:: Required work ::
Work through the data line by line, gathering every line that has the word "from".

:: Given data ::
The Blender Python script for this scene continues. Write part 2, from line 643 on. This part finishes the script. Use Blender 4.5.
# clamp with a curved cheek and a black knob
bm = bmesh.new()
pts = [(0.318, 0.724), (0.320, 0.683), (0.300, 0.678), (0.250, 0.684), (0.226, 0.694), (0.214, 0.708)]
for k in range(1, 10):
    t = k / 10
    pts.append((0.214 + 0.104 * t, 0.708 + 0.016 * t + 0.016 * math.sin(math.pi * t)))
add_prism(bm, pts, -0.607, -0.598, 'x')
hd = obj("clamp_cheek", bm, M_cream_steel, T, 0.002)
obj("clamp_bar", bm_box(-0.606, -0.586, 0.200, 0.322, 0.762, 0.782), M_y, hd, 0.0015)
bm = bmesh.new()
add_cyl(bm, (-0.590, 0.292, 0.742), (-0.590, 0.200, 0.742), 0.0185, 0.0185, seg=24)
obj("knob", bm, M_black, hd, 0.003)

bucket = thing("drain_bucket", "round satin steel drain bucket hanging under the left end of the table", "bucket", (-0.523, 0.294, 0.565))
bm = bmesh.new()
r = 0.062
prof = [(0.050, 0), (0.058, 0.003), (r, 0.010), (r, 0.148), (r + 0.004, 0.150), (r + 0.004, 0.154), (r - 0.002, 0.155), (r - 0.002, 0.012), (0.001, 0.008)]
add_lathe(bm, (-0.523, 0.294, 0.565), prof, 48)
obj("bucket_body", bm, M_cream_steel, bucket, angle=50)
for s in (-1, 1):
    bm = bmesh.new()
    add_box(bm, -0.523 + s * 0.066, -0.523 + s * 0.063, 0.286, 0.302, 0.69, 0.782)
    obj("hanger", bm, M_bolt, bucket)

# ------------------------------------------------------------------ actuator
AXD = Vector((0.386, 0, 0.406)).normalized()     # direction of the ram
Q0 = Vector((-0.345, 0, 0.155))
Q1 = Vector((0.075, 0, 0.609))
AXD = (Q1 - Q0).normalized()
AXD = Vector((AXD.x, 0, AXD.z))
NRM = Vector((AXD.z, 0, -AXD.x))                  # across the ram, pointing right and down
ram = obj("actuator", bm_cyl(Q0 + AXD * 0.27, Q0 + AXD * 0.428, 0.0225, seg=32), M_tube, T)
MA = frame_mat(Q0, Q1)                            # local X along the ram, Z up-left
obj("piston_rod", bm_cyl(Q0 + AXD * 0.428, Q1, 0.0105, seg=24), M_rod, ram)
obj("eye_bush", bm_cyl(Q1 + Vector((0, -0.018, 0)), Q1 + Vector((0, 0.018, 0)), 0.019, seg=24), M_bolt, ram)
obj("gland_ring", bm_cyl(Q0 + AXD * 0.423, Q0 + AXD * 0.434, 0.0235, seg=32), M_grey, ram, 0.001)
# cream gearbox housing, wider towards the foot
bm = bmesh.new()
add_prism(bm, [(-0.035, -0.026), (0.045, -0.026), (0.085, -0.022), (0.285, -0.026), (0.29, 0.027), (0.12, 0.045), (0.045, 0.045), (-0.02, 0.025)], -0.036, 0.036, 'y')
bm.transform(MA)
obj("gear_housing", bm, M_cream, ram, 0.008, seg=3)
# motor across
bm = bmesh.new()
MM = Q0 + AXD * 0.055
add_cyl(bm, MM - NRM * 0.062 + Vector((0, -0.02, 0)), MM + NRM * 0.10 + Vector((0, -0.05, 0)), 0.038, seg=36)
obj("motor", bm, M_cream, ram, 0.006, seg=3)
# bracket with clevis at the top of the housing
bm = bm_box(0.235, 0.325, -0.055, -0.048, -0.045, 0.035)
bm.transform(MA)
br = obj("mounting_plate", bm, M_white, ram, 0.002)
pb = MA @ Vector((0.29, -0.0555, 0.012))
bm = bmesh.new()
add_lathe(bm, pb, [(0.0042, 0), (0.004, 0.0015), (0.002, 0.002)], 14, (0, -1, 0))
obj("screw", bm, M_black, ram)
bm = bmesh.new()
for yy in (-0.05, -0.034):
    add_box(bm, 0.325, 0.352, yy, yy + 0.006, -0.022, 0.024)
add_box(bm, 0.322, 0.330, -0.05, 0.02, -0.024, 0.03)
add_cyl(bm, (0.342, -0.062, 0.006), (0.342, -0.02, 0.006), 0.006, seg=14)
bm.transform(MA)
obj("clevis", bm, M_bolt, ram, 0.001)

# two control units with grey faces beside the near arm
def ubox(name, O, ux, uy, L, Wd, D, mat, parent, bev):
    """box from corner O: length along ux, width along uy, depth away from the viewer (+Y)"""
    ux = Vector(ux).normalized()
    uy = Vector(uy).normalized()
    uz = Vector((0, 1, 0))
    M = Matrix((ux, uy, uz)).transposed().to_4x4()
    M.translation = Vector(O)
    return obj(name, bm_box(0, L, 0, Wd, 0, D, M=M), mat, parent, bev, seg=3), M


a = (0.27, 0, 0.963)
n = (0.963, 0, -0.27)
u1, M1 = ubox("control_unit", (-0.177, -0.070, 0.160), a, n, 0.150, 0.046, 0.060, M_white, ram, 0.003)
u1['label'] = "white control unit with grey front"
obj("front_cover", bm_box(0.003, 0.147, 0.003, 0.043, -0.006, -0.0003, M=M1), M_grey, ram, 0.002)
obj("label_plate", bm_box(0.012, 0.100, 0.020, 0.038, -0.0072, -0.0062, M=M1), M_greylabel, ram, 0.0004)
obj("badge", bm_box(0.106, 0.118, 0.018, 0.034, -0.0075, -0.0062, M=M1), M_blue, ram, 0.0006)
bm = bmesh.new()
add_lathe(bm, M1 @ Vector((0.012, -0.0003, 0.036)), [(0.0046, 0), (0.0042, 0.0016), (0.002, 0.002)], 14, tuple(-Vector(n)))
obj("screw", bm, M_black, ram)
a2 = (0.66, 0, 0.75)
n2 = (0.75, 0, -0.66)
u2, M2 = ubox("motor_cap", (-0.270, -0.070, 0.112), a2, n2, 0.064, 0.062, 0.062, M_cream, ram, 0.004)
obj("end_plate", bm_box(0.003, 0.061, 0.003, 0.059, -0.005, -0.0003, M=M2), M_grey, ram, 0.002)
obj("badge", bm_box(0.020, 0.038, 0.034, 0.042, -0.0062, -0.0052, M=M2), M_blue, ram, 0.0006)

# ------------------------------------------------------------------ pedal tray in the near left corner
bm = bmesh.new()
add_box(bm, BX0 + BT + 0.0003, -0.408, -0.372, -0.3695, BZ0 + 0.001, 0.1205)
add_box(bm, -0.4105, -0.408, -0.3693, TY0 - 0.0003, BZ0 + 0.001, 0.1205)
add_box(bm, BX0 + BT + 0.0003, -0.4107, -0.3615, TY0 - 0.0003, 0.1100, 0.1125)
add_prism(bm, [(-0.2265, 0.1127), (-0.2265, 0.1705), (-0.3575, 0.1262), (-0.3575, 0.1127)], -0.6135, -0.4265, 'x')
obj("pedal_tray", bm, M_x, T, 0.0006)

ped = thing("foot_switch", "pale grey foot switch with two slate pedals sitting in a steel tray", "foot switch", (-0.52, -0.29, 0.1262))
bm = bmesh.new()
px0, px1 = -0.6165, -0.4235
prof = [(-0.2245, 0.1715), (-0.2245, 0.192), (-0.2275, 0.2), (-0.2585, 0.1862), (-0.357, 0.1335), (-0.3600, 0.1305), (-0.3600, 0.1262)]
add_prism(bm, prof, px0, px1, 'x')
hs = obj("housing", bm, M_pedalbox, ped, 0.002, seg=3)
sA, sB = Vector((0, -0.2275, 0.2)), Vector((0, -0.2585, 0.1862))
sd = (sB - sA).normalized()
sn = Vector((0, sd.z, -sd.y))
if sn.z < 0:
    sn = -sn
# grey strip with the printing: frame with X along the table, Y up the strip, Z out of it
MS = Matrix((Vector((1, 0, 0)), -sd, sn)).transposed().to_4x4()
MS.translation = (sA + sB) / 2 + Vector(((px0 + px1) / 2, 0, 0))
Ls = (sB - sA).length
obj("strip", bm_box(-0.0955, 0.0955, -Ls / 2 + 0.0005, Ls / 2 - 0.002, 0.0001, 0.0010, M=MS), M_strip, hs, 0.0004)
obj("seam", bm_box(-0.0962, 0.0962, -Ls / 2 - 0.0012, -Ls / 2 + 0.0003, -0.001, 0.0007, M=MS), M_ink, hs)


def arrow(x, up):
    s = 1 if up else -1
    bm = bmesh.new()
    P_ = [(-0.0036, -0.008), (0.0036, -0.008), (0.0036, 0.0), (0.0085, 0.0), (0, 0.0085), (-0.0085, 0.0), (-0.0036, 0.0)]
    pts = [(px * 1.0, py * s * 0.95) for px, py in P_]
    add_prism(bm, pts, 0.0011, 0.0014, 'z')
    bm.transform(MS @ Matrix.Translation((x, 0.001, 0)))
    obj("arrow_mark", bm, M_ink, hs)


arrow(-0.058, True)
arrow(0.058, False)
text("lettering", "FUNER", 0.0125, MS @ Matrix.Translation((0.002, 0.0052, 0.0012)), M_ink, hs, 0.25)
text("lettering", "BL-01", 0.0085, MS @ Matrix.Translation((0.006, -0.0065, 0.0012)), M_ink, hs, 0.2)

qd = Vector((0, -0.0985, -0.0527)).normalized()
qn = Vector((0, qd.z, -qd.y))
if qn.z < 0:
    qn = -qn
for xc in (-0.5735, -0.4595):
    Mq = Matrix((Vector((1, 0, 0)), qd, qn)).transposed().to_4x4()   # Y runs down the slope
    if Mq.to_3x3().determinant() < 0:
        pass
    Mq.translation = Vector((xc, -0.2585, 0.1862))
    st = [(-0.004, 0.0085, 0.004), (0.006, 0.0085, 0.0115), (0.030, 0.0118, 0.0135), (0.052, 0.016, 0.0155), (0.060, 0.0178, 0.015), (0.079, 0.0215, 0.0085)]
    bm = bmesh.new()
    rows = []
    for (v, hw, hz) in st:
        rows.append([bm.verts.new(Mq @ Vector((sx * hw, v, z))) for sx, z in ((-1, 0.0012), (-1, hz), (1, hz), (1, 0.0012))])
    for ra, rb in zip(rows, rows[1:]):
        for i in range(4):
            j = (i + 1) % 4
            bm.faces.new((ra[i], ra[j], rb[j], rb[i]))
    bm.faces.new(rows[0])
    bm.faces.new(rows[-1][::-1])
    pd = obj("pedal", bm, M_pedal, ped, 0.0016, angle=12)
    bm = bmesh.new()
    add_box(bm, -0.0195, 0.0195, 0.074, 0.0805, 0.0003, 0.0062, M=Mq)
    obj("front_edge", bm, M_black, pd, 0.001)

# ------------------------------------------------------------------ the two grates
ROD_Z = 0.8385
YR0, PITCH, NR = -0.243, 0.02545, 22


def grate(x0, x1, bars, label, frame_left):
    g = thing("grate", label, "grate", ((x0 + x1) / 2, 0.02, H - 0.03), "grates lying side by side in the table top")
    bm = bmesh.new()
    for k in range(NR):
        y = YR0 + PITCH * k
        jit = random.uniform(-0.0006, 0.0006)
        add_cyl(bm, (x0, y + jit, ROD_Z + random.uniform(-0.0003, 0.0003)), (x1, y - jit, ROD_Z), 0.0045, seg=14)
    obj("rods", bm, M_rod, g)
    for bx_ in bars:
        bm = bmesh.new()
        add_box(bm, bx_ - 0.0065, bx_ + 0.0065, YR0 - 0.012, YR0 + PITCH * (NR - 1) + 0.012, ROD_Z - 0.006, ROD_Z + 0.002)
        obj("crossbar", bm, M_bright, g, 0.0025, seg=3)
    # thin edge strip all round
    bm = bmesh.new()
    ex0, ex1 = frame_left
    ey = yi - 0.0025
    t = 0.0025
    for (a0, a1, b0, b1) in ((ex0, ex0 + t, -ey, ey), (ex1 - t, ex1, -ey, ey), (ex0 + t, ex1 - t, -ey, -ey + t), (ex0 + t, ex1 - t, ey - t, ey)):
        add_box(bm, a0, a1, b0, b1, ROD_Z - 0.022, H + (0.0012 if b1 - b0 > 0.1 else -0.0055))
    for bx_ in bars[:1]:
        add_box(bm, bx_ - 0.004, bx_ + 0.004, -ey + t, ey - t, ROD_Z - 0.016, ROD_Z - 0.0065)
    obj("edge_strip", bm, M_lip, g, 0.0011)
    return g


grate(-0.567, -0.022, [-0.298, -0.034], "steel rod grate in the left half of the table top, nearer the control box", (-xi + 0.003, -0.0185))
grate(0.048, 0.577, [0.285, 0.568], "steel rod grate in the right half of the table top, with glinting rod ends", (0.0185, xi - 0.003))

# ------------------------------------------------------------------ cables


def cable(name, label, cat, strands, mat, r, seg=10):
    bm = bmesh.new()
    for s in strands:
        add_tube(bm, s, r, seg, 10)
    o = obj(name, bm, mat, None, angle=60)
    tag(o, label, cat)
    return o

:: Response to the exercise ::
The Blender Python script for this scene continues. Write part 2, from line 643 on. This part finishes the script. Use Blender 4.5.
    """box from corner O: length along ux, width along uy, depth away from the viewer (+Y)"""